In each case, student-faculty committees drew up proposals to be passed by their legislative faculty bodies. Progress was slow--the fight averaged about three years--because there was invariably some opposition. At Penn, Pollock says, hostility was less of a problem than indifference. "The administration probably didn't think it was an important area." Mary Parlee '65, associate professor of Psychology at Barnard who participated in this spring's s successful effort to get a major established there, says, "The faculty wanted to know what its substance was. They were simply unfamiliar with the work going on in feminist studies."

Portuges says at UMass those who wanted a program had to demonstrate substantial support and had to show "trend data" to convince the administration the field was not a temporary fad. She blames cumbersome administrative machinery for the length of time it took to get a proposal through.

Now that they exist, the three programs are also similar. Each is interdisciplinary, and is a program rather than a department. All three hold special administrative status, all encourage the integration of women's studies material in courses that do not deal directly with women, and several hire visiting professors in the field. Funding differs somewhat from school to school, with the Barnard and UMass programs sponsored by the University's special programs fund, and Penn's funded mainly by a National Endowment for the Humanities grant.

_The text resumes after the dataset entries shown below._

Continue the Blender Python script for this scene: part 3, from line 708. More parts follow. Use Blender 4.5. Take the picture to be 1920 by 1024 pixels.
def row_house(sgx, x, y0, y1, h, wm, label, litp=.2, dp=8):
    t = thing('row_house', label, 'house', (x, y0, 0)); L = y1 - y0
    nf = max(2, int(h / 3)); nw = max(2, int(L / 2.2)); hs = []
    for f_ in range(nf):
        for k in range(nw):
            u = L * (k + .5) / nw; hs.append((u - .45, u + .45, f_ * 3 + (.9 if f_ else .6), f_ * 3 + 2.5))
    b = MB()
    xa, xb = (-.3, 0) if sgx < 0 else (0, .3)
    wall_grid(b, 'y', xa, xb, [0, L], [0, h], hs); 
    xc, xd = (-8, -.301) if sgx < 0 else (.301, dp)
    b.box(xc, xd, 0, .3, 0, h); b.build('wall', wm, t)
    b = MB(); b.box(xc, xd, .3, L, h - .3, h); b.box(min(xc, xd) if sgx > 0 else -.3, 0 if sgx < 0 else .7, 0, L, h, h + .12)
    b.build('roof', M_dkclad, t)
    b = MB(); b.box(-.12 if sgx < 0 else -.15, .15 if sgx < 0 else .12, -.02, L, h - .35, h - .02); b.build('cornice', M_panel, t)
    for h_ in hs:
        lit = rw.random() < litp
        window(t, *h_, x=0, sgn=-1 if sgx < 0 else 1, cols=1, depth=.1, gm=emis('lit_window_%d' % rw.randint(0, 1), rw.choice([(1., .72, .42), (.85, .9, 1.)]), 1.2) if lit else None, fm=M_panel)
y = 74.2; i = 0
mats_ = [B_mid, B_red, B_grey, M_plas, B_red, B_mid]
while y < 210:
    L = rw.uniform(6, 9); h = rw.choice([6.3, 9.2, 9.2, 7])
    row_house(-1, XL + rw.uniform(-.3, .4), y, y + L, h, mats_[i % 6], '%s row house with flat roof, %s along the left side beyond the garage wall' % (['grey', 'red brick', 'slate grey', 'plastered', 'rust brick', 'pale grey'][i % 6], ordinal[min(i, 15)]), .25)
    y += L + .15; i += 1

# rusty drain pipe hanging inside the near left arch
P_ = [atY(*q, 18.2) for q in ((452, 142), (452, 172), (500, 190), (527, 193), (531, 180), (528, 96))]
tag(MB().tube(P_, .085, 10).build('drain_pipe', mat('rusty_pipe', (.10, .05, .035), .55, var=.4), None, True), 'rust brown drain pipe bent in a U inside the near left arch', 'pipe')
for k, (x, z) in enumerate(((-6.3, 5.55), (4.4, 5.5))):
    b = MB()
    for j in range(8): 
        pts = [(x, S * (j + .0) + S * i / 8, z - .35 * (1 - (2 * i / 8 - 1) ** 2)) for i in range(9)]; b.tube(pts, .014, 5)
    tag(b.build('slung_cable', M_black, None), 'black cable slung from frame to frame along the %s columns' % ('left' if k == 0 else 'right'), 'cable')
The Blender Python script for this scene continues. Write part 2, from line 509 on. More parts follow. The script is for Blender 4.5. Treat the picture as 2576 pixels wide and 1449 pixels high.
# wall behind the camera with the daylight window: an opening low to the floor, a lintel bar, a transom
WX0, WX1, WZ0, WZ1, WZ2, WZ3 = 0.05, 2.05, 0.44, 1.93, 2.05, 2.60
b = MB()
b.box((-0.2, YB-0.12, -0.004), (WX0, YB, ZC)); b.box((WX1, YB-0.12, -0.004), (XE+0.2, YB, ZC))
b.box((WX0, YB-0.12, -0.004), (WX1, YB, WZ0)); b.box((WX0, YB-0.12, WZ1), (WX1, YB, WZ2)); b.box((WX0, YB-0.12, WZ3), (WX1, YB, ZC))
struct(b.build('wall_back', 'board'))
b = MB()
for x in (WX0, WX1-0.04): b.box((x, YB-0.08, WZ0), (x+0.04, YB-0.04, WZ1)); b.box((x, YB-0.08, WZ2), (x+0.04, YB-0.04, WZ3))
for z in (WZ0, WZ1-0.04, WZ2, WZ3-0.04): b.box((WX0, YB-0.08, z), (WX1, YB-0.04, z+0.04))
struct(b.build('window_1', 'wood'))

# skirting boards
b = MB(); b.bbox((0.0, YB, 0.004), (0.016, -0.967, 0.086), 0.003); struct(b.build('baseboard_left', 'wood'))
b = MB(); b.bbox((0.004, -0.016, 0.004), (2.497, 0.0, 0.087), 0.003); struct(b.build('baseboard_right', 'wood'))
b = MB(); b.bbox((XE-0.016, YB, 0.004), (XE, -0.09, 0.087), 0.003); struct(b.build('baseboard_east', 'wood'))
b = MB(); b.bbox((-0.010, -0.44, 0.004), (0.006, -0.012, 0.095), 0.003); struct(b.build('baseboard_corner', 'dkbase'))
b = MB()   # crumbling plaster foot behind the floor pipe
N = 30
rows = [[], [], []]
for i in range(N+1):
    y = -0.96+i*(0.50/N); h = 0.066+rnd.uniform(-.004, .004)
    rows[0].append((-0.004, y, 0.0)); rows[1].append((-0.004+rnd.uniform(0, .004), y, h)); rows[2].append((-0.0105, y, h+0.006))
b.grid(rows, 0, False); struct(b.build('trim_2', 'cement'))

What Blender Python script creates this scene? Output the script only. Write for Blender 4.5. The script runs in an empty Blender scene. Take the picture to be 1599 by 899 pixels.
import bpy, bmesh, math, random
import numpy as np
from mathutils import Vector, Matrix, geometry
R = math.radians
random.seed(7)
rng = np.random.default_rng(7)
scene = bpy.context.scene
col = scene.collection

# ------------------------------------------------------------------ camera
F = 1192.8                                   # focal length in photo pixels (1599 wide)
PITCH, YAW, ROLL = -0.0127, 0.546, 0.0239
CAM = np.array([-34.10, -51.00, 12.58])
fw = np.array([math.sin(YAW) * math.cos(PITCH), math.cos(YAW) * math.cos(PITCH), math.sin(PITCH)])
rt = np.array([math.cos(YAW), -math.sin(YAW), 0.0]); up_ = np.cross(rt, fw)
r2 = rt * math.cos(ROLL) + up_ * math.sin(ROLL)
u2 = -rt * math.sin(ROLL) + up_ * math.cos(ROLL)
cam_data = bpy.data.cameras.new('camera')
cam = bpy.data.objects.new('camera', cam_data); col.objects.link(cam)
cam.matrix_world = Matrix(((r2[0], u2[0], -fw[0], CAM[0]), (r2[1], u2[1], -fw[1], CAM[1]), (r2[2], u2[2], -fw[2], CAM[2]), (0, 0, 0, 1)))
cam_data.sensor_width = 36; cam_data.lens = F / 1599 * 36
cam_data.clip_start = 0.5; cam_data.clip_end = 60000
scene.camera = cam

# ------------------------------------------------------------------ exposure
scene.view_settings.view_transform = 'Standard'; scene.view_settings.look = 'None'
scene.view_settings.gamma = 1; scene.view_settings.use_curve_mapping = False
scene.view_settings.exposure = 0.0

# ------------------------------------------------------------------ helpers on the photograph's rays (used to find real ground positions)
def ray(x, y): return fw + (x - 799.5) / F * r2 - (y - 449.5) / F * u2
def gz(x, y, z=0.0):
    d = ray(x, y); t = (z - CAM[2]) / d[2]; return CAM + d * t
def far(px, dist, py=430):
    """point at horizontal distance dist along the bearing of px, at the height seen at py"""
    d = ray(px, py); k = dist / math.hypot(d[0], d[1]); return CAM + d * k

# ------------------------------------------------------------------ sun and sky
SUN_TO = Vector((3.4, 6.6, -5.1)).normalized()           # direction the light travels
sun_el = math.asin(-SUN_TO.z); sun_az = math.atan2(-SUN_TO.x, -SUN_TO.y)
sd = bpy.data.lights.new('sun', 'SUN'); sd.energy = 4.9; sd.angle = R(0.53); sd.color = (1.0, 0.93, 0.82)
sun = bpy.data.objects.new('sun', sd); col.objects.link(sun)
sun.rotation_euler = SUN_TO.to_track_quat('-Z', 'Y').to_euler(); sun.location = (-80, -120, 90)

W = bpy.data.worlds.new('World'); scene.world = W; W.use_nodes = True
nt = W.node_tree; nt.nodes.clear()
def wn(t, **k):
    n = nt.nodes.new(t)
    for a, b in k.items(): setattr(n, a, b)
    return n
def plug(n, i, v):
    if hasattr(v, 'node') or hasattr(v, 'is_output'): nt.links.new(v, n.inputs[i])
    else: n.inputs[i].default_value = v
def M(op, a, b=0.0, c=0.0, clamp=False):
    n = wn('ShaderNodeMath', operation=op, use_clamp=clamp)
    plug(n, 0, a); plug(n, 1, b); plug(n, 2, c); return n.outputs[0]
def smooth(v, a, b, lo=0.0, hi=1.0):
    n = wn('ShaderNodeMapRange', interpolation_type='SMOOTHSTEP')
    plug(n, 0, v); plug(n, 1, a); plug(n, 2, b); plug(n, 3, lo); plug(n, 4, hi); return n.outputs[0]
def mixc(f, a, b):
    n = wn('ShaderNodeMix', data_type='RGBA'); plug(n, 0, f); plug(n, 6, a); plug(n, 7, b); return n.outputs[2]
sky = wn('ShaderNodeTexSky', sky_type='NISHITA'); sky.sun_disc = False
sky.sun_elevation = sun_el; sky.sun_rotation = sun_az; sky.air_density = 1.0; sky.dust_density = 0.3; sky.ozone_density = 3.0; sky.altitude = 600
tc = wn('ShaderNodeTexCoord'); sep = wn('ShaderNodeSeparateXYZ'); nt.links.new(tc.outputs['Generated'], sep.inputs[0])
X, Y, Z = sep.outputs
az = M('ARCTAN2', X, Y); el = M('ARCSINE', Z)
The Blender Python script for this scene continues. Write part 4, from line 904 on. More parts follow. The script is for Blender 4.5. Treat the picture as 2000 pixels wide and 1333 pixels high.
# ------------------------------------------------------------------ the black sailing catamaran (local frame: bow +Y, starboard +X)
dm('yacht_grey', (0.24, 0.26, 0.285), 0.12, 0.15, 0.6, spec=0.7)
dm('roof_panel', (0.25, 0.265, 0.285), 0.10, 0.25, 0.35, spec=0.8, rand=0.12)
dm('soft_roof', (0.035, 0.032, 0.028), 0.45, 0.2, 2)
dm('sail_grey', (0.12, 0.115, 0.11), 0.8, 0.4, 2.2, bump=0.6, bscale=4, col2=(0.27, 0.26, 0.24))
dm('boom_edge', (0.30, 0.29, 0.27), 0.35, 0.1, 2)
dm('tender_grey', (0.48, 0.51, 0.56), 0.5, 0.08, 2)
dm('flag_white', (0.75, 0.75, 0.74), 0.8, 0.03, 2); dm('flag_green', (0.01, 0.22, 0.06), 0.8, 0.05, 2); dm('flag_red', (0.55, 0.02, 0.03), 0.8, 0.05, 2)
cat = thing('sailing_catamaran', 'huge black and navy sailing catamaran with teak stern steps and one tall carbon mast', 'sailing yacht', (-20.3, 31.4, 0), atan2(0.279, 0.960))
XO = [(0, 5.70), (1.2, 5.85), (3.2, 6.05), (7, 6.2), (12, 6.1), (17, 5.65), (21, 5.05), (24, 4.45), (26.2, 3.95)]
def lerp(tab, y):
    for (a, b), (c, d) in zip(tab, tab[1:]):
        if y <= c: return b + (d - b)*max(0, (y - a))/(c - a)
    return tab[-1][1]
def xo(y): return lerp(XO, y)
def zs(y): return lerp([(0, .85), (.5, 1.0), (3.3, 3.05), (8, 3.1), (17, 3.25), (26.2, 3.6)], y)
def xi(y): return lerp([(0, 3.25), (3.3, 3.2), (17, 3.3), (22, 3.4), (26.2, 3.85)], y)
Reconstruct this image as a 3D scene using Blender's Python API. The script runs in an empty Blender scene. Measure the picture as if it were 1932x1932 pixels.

Most of the women on the Harvard women's studies committee think a Harvard program needs departmental status to give it political clout. But spokesmen for the UMass, Penn, and Barnard programs say they are pleased with their non-departmental rank, because it allows an interdisciplinary approach, and allows them to pressure other departments. Parlee does say that she would prefer to see a regular department, but the Barnard committee opted for a program as the most easy route.

Despite expanding curriculum offerings and rising numbers of enrolled students, each of these programs have what their administrators consider definite problems. They can be summed up in three words: money, tenure and perspective. Portuges says the problem is not finding people qualified to teach women's studies, but keeping them. Budget cutbacks at UMass have hurt the program by removing personnel. Women's studies professors are not receiving tenure at Penn either, Pollack says, "because they are women. They haven't had the experience and amount of publication men have had."

Trouble has already come from a different source at Barnard. Each of these programs claims a decided feminist perspective, but directors say they try to play it down. At Barnard, Parlee says, there have already been instances of "ambitious young men trying to get into the program with the wrong perspective," because they think women's studies is a growing field where names can be made.

The Harvard women's studies committee does not have to worry about becoming a growth industry just yet. Although the proposal will be discussed in the fall, its prospects for survival are uncertain. Dean Rosovsky refuses to express any personal opinion on the matter, pending recommendations from various committees and Faculty Council debate. Pipkin says faculty CUE members expressed no hostility to the idea of looking into women's studies, but thought anything else would be premature at this point.

Pipkin says that CUE did not feel it had enough information to really discuss the issue. "The proposal was both open ended and dictatorial," he says, adding, "The first question the Faculty Council will ask is what do you mean by women's studies." The Council is always concerned with whether a subject is substantial or not, he says, and points out that similar issues were raised in the debate over the establishment of the Afro-American Studies Department.

Questions of this sort are familiar to the schools which now have programs. If their experience is any indication, the movement--if there is one--toward a women's studies program will take several years. The process, slow as it may be, does seem to have begun, and Harvard may not be deficient in this one area for too much longer.